IDF chief confirms Israel struck convoy on Iraq-Syria border

ERBIL, Kurdistan Region - Israel Defense Forces Chief of Staff confirmed on Wednesday that the Israeli Air Force had carried out an airstrike targeting an arms convoy along the Iraqi-Syrian border in early November.

Speaking at the Reichman University in Herzliya, Aviv Kohavi said Israeli intelligence had detected a convoy carrying weapons from Iran to Lebanon and carried out a precise strike. 

“We needed to send pilots to the right place and they had to evade surface-to-air missiles fired at them. They needed to attack, they needed to hit their targets and come back safely and not kill people who shouldn’t be killed. These are very advanced capabilities,” Kohavi said, as cited by the Times of Israel. 

Israel rarely comments on airstrikes attributed to it so it is unclear why Kohavi admitted Israeli involvement. 

The attack he refers to is likely to be the one launched on November 8 when at least 15 pro-Iranian fighters were killed. UK-based Syrian Observatory for Human Rights reported at the time that the attack hit pro-Iran militia positions in Syria’s Deir ez-Zor, along the Iraq border. The strike targeted a convoy of “fuel tankers and trucks loaded with weapons.”

Telegram channels affiliated to Iran’s Revolutionary Guard Corps (IRGC) claimed that the attack targeted oil tankers traveling from Iran to Lebanon.

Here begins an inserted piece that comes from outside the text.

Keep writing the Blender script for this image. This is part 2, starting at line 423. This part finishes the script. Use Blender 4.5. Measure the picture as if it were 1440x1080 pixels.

Iranian state media later confirmed that 22 tankers were on their way to Lebanon when eight of them came under attack, adding that the US was responsible. 

The US was quick to deny involvement in the strike. 

Israel has carried out hundreds of airstrikes on regime-controlled areas of Syria, as well as Deir ez-Zor, throughout its 11-year civil war, often claiming to target Iran-affiliated militias, such as Lebanon's Hezbollah group which supports the Syrian army.  

There has not been any comment from Iraqi or Syrian officials regarding the claim.